A lawsuit was filed Monday by Dick Heller, the very gun-rights advocate who challenged the city's strict handgun ban that led to the Supreme Court decision. The high court affirmed that citizens do indeed have the individual right to bear arms. In his latest suit, Mr. Heller is contending that the new D.C. regulations are "unreasonable and burdensome" for prospective gunowners. Mr. Heller argues, for example, that the city's classification that a machine gun is any weapon that shoots more than 12 rounds without reloading makes most semi-automatic pistols off limits and does not conform to the public's perception of what a machine gun is nor with the definition in any English language dictionary.

But there are other encroachments, including a provision that requires residents to keep their guns unloaded and disassembled in the home or equipped with a trigger lock. Worse is a provision that makes it impossible for residents to even register a newly purchased handgun: "The applicant takes his or her completed application to a licensed firearm dealer to take delivery of the pistol. If the dealer is outside the District, the dealer transports the pistol to a licensed dealer in the District to complete the transaction."

There are five federally licensed dealers in the District, including the Shakespeare Theatre Inc. Arena Stage and some others, but none are selling or transferring firearms. The facts regarding the how-to of registration are singularly ironic because one of them is anti-gun lobbyist Josh Sugarmann. He is the founder and executive director of the Violence Policy Center, a group dedicated to gun control. But he is neither selling nor transferring firearms. Mr. Sugarmann has devoted much of his life to ending gun violence and defending gun laws. (The policy center has even advocated guns be regulated as a public-health product.)

That D.C. residents have no D.C. option when it comes to purchasing and registering firearms is unacceptable and turns any measure of common sense and reasonableness on its head.
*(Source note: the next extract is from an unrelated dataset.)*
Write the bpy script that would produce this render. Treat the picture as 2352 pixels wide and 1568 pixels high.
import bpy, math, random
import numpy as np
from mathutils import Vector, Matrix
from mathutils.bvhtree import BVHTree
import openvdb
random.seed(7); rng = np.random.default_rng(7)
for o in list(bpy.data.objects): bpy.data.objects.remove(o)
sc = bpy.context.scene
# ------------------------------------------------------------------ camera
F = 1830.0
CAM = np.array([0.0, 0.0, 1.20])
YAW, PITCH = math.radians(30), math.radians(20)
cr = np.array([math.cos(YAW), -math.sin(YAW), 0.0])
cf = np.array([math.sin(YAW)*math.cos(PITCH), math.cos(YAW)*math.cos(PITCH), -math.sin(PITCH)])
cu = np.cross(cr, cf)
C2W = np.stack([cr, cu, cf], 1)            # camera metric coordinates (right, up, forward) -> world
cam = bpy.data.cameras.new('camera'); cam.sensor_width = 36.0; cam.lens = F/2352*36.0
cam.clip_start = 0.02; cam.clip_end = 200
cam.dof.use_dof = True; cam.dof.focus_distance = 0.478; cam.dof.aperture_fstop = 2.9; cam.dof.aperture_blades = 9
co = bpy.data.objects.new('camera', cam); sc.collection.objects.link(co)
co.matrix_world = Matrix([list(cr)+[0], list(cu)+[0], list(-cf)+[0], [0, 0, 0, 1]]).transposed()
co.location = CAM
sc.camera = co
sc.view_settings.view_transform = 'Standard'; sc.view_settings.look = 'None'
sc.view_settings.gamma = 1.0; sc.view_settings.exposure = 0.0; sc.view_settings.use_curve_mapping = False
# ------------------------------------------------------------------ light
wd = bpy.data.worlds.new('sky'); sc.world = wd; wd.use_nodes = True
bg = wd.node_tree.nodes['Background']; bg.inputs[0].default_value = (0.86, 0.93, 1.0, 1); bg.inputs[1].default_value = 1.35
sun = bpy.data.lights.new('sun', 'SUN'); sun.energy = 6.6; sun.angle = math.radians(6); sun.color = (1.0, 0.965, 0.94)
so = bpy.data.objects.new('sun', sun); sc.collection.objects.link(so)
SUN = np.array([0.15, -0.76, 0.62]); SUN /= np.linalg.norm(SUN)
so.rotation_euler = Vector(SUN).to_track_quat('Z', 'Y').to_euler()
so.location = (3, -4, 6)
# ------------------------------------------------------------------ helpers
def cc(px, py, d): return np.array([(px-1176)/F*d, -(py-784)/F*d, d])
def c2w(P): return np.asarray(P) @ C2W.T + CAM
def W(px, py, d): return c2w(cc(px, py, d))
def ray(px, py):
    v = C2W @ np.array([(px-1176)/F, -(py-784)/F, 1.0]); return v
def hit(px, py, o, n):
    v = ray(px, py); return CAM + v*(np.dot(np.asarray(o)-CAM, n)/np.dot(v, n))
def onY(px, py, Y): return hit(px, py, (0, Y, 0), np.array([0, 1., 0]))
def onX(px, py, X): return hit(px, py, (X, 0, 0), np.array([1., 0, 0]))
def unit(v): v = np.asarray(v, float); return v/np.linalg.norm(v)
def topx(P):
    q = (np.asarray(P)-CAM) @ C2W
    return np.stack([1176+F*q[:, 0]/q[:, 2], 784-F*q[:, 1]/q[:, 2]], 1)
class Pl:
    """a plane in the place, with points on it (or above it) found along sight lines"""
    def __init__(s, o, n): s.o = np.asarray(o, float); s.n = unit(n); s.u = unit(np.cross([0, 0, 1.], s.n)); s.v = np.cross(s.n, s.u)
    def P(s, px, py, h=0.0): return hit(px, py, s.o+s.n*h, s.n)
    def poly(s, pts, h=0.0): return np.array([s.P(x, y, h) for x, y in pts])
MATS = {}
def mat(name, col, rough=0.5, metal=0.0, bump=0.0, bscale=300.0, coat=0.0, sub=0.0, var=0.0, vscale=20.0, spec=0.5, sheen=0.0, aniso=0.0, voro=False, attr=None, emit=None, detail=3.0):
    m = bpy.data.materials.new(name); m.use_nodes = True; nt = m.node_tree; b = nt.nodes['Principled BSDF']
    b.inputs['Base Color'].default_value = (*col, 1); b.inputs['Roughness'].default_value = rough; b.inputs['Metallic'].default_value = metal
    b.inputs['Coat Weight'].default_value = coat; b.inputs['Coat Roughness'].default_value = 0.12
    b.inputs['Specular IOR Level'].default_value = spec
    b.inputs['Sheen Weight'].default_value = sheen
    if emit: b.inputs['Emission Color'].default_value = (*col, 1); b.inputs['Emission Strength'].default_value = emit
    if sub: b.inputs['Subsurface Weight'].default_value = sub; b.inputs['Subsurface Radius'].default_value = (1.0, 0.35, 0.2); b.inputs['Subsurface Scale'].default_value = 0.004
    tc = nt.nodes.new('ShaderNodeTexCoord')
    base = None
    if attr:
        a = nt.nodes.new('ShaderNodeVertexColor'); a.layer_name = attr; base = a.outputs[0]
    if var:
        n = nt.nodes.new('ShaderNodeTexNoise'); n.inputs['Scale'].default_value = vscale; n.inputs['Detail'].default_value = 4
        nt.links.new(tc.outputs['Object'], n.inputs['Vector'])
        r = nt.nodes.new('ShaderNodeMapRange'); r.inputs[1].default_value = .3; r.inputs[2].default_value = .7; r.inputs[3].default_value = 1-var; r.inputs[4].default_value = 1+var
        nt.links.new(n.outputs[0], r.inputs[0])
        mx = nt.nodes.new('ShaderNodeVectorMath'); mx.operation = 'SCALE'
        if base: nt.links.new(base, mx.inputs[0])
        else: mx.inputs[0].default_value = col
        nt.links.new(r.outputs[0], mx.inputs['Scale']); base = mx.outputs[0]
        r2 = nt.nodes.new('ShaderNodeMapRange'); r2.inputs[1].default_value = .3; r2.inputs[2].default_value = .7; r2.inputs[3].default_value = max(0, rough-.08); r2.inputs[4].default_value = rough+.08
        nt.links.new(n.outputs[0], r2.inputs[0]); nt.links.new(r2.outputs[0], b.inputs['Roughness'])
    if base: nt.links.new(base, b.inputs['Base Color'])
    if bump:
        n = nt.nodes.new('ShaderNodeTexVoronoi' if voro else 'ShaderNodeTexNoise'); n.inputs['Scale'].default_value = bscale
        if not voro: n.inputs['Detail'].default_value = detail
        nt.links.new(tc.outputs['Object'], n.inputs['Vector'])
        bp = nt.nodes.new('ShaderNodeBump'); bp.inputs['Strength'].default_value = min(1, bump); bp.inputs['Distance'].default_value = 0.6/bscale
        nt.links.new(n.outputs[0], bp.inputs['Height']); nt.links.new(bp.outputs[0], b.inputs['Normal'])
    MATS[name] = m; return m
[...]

City Hall could easily spare the Violence Policy Center and the Shakespeare Theatre the hardship by striking the provision when it returns from summer recess. But that is as likely as Mayor Adrian Fenty testing the onerousness of his own bureaucracy and anti-gun logic by trying to buy and register a handgun. Indeed, the mayor is seemingly refusing to yield even to the Supreme Court when it comes to handgun rights. Mr. Fenty's response to the second lawsuit filed by Mr. Heller sounds as if the mayor was not even aware that the court had ruled in Mr. Heller's favor: "The Office of the Attorney General will vigorously defend the District's laws as reasonable regulations of firearms, and as the lawful action of the people's representatives, the Mayor and the Council."

The issue is not whether City Hall "will vigorously defend" the city's statutes. The issue is twofold: 1) why City Hall refuses to obey the Supreme Court; 2) and why City Hall is becoming so litigious. The coolest of heads are needed when litigation involves the Constitution.